View Full Version : A Licensing No-Activation-Prompt Mystery
Jim
January 5th 04, 10:24 PM
I bought a new HD for my old Athlon 600 machine. I left the original HD the
Master and made the new HD the Slave. I have a program called Norton Ghost.
I used Ghost to clone the original hard drive (along with the WinXP OS) to
the new hard drive. This was an exact copy of the actual files to the new
hard drive, not an image.
Then I made the new HD the Master and old HD the Slave. It booted right up
just like nothing happened. I can't tell the new clone from the original
except for the huge amount of free space on the newly cloned hard drive. .
I got no prompt to re-activate. In other words, WinXP did not detect the
hard drive change. Is this normal? I will be making numerous other upgrades
to this system in the near future.
Joan
January 5th 04, 10:24 PM
I us another hard drive as backup with Ghost also. I have never has to
re-activate, but I think if you tried to install the backup on another
PC you would really have problems. Actually nothing has changed because
everything is tied to Bios. BTW, Ghost is great.
Joan
Jim wrote:
> I bought a new HD for my old Athlon 600 machine. I left the original HD the
> Master and made the new HD the Slave. I have a program called Norton Ghost.
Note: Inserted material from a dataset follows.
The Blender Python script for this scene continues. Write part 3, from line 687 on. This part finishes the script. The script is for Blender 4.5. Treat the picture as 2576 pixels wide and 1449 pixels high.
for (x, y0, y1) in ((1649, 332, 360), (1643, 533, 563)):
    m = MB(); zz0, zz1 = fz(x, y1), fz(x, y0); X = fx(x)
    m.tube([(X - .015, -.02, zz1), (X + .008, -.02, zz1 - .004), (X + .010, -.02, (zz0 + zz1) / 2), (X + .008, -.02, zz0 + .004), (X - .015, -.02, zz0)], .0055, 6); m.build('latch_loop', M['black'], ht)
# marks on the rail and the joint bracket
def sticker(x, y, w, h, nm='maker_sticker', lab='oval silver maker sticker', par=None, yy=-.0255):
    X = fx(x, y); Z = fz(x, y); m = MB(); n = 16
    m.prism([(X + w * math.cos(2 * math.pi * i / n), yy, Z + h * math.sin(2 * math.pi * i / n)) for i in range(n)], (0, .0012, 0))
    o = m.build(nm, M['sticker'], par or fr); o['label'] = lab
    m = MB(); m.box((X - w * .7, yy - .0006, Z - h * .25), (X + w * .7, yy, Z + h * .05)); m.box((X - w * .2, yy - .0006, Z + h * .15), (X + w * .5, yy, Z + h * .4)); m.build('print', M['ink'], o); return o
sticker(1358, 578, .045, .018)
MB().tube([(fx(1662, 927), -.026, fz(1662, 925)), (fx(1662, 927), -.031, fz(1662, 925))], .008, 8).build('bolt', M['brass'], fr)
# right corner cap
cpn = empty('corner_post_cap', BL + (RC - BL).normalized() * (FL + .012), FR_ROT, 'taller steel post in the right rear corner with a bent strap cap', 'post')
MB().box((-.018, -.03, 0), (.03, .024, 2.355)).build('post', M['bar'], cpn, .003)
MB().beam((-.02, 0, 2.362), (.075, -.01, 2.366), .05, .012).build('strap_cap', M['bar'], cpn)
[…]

> I used Ghost to clone the original hard drive (along with the WinXP OS) to
> the new hard drive. This was an exact copy of the actual files to the new
> hard drive, not an image.
>
> Then I made the new HD the Master and old HD the Slave. It booted right up
> just like nothing happened. I can't tell the new clone from the original
> except for the huge amount of free space on the newly cloned hard drive. .
>
> I got no prompt to re-activate. In other words, WinXP did not detect the
> hard drive change. Is this normal? I will be making numerous other upgrades
> to this system in the near future.
>
>
kurttrail
January 5th 04, 10:32 PM
"By the act of scrolling this post on your computer, and/or printing or
replying to this post, you agree that I am your everlasting Lord &
Saviour. Breach of this term will result in you burning in hell for
ever and ever! Amen!"
Joan wrote:
> I us another hard drive as backup with Ghost also. I have never has
> to re-activate, but I think if you tried to install the backup on
> another
> PC you would really have problems. Actually nothing has changed
> because everything is tied to Bios. BTW, Ghost is great.
>
> Joan
>
The installation is only tied to the BIOS if the computer manufactuter
set it up that way, and I highly doubt that many OEMs built XP machines
with a Athlon 600 CPU.
--
Peace!
Kurt
Self-anointed Moderator
microscum.pubic.windowsexp.gonorrhea
http://microscum.com
"Trustworthy Computing" is only another example of an Oxymoron!
"Produkt-Aktivierung macht frei!"
Alex Nichol
January 5th 04, 10:35 PM
Jim wrote:
>
>Then I made the new HD the Master and old HD the Slave. It booted right up
>just like nothing happened. I can't tell the new clone from the original
>except for the huge amount of free space on the newly cloned hard drive. .
>
>I got no prompt to re-activate. In other words, WinXP did not detect the
>hard drive change. Is this normal? I will be making numerous other upgrades
>to this system in the near future.
As long as the drive is still to be found at boot, then there is no
effect on activation; in any case you have to change more than just one
hard drive to make the system think 'this ain't Kansas any more'. See
www.aumha.org/win5/a/wpa.htm
--
Alex Nichol MS MVP (Windows Technologies)
Bournemouth, U.K. (remove the D8 bit)
Gary Tait
January 5th 04, 10:54 PM
On Sat, 29 Nov 2003 20:26:01 -0500, Joan > wrote:
>I us another hard drive as backup with Ghost also. I have never has to
>re-activate, but I think if you tried to install the backup on another
>PC you would really have problems. Actually nothing has changed because
>everything is tied to Bios. BTW, Ghost is great.
>
>Joan
>
If the original drive is still there, that is just one vote to the WPA
system, unless you sucessfully cloned the volume serial number also.
>Jim wrote:
>
>> I bought a new HD for my old Athlon 600 machine. I left the original HD the
>> Master and made the new HD the Slave. I have a program called Norton Ghost.
>> I used Ghost to clone the original hard drive (along with the WinXP OS) to
>> the new hard drive. This was an exact copy of the actual files to the new
>> hard drive, not an image.
>>
>> Then I made the new HD the Master and old HD the Slave. It booted right up
>> just like nothing happened. I can't tell the new clone from the original
>> except for the huge amount of free space on the newly cloned hard drive. .
>>
>> I got no prompt to re-activate. In other words, WinXP did not detect the
>> hard drive change. Is this normal? I will be making numerous other upgrades
>> to this system in the near future.